Are there no young Helen Kellers out there to admire? No Jane Goodalls, Chris Everts, or Amelia Earharts in the making? I'm betting there are. But it's not the good girls who make the news, it's the bad ones--and I don't know if that's our fault or the media's. My husband and I have an ongoing argument about profanity and gore-laced films. He says if Hollywood could make money off wholesome films, they'd make them in a heartbeat, but that's not what the public wants. How 'bout it, public? Would you keep buying and tuning in if the media made darlings of girls whose body parts were all adequately covered, whose favorite late-night activity was playing board games with their families, and whose worst vice was chocolate? I would! I've seen enough sleaze to last me a lifetime and I would really, REALLY like to think I have at least a 50/50 chance of getting a daughter-in-law who hasn't yet made it around the block.

Are you ready to stop letting Whever It is That's Doing All This steal our children's childhood?
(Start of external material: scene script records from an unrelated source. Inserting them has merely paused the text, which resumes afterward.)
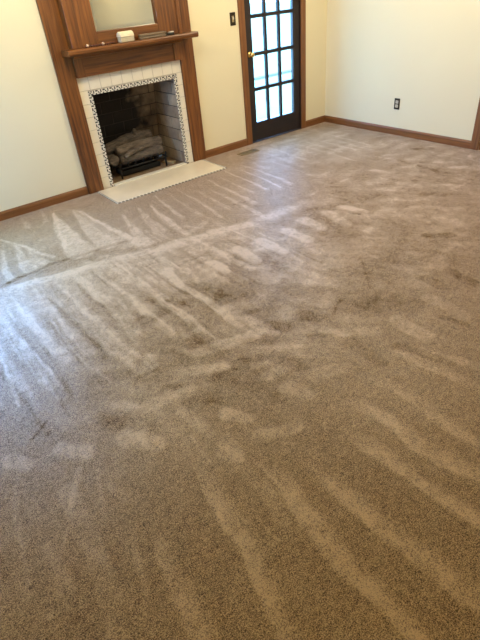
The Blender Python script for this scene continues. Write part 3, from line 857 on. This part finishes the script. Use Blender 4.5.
# shelf with eased front edge and a bed moulding under it
prism_x('shelf', [(-0.031, 1.192), (-0.188, 1.192), (-0.197, 1.197), (-0.203, 1.208), (-0.203, 1.226), (-0.199, 1.234), (-0.192, SH), (-0.031, SH)], -0.622, 0.672, M_WOODX, mp_)
prism_x('bed_moulding', [(-0.063, 1.160), (-0.072, 1.162), (-0.080, 1.172), (-0.100, 1.184), (-0.104, 1.1915), (-0.063, 1.1915)], -0.545, 0.545, M_WOODX, mp_)
# mirror frame standing on the shelf
FRY = -0.110
for s in (-1, 1):
    a, b = sorted((s * 0.545, s * 0.302))
    box('frame_stile', a, b, FRY, 0, SH, 2.06, M_WOODZ, mp_, 0.004)
    a, b = sorted((s * 0.548, s * 0.512))
    box('edge_bead', a, b, FRY - 0.012, FRY - 0.0005, SH, 2.06, M_WOODZ, mp_, 0.005, 3)
box('frame_rail', -0.302, 0.302, FRY, 0, SH, 1.338, M_WOODX, mp_, 0.004)
box('frame_rail', -0.302, 0.302, FRY, 0, 1.96, 2.06, M_WOODX, mp_, 0.004)
prism_x('cornice', [(0, 2.0605), (-0.125, 2.0605), (-0.13, 2.08), (-0.17, 2.12), (-0.18, 2.15), (-0.18, 2.17), (0, 2.17)], -0.545, 0.545, M_WOODX, mp_)
bm = bmesh.new()          # bevelled mirror glass
y0, y1 = -0.0835, -0.082
o4 = [bm.verts.new(p) for p in ((-0.303, y1, 1.337), (0.303, y1, 1.337), (0.303, y1, 1.961), (-0.303, y1, 1.961))]
i4 = [bm.verts.new(p) for p in ((-0.275, y0, 1.365), (0.275, y0, 1.365), (0.275, y0, 1.933), (-0.275, y0, 1.933))]
bk = [bm.verts.new((v.co.x, -0.075, v.co.z)) for v in o4]
for k in range(4):
    bm.faces.new((o4[k], o4[(k + 1) % 4], i4[(k + 1) % 4], i4[k]))
    bm.faces.new((o4[k], bk[k], bk[(k + 1) % 4], o4[(k + 1) % 4]))
bm.faces.new(i4); bm.faces.new(bk)
mir = link('mirror', to_mesh(bm, 'mirror'), M_MIRROR, mp_)
mir['label'] = 'bevelled mirror glass reflecting the cream wall'

# ------------------------------------------------------------------ tile surround
ts = tag(empty('tile_surround', (0, 0, 0)), 'cream tile surround with black and white mosaic border around the firebox', 'tile surround')
MX0, MX1, MZ = -0.464, 0.481, 0.888            # outside of the mosaic
TX0, TX1, TZ1 = -0.5455, 0.5455, 1.0115
boxes('grout_bed', [(TX0, MX0, -0.006, 0, 0, TZ1), (MX1, TX1, -0.006, 0, 0, TZ1), (MX0, MX1, -0.006, 0, MZ, TZ1),
                    (MX0, FX0, -0.006, 0, 0, MZ), (FX1, MX1, -0.006, 0, 0, MZ), (FX0, FX1, -0.006, 0, FTOP, MZ)], M_GROUT, ts)
tile_cache = {}


def tile(x0, x1, z0, z1):
    key = (round(x1 - x0, 4), round(z1 - z0, 4))
    if key not in tile_cache:
        w, h = key[0] - 0.0035, key[1] - 0.0035
        tile_cache[key] = box_mesh('tile', -w / 2, w / 2, -0.0045, 0, -h / 2, h / 2, 0.0018, 2)
    link('tile', tile_cache[key], M_TILE, ts, ((x0 + x1) / 2, -0.006, (z0 + z1) / 2))


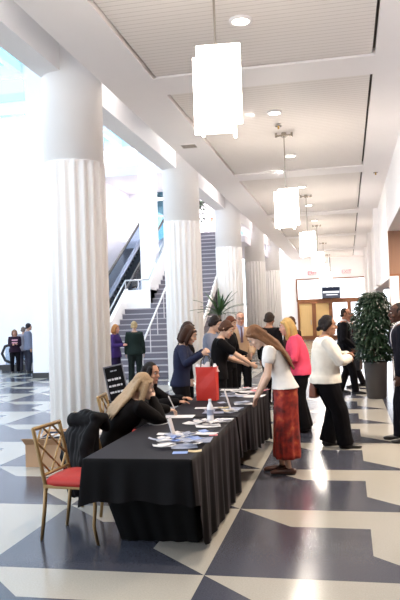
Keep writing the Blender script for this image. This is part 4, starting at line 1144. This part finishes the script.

They have so little time to be innocent; shouldn't we protect that at all costs? The motivation for my second book, A Mother of Sons, came from a newspaper photograph of a woman holding a starving child. As I stared at that photo, I was struck by the unfairness of life and the realization that that mother wanted the same things for her son that I wanted for mine, but because that woman lived in some desolate, war-torn, drought-besieged part of the world, there wasn't a ghost of a chance her boy would know the life mine would. How wrong to let someone rob our children of the chance to know love and security and happiness and innocence when those things have become so rare in our world!

Please join me in Mattel's effort to make innocence something to celebrate instead of ridicule. If you know of a young person who's making headlines because of GOOD behavior, tell us about it right here. And go home and gather the gang for a round of Spades or Hi-Ho Cherry-O: time's a-wastin'!